The results show that by 2100, due to acidification, sand lance hatching success could be reduced to 71% of today’s levels. Since sand lance are such a critical component of the food web of the Northwest Atlantic, this marked decrease in sand lance would have profound impacts throughout the ecosystem.
“Sand lances are surely one of the most important forage fish here on the Northwest Atlantic shelf,” Baumann says. “Their range spans from the Mid Atlantic Bight all the way to Greenland. Where we studied them, on Stellwagen Bank, they are called the backbone of the ecosystem. The humpback whales, sharks, tuna, cod, shearwaters, terns — you name it — they are all relying on sand lance, and if sand lance productivity goes down, we will see ripple effects to all these higher trophic animals.
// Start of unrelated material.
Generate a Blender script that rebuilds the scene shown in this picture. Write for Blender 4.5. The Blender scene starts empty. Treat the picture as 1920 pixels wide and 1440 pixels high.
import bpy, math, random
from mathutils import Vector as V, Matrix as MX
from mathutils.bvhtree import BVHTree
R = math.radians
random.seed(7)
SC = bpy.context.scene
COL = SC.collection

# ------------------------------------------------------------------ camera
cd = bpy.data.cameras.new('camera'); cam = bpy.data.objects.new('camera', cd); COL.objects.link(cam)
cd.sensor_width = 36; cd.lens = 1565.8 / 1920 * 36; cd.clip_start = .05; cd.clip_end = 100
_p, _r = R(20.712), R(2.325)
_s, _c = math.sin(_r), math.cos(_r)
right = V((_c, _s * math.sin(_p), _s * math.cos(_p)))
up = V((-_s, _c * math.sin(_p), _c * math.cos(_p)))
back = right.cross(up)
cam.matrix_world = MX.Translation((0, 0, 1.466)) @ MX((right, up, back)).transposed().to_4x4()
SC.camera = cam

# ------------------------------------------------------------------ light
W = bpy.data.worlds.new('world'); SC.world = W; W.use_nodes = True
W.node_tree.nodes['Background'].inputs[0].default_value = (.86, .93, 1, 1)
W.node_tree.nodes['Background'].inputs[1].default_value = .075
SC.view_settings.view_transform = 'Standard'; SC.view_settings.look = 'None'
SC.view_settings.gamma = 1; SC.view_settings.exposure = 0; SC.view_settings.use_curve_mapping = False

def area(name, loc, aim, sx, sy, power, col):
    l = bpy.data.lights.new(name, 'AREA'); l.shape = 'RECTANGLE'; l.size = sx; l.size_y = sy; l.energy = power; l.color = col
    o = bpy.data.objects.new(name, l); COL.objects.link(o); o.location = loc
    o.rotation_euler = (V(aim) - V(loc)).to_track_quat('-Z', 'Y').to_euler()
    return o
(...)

Even though we humans don’t fish for sand lance, we need to take care of the species because it has such a huge effect on everything else.”
Baumann says this study supports the hypothesis that offshore, high latitude marine organisms like the sand lance may be among the most vulnerable to OA. As a result, these organisms and food webs will likely be impacted first and soon, and we must act now.
Previous research has focused on opportunistically chosen species when testing their sensitivity for ocean acidification, says Baumann, but this should change.
“We need strategic thinking about what species we are testing next, because we cannot test every marine fish species, that’s an impossible task. We should concentrate on fish species that are likely the most vulnerable, and therefore the ones that are probably being affected first and this research makes a compelling argument that those are the fish species at higher latitudes and in more offshore than nearshore environments.”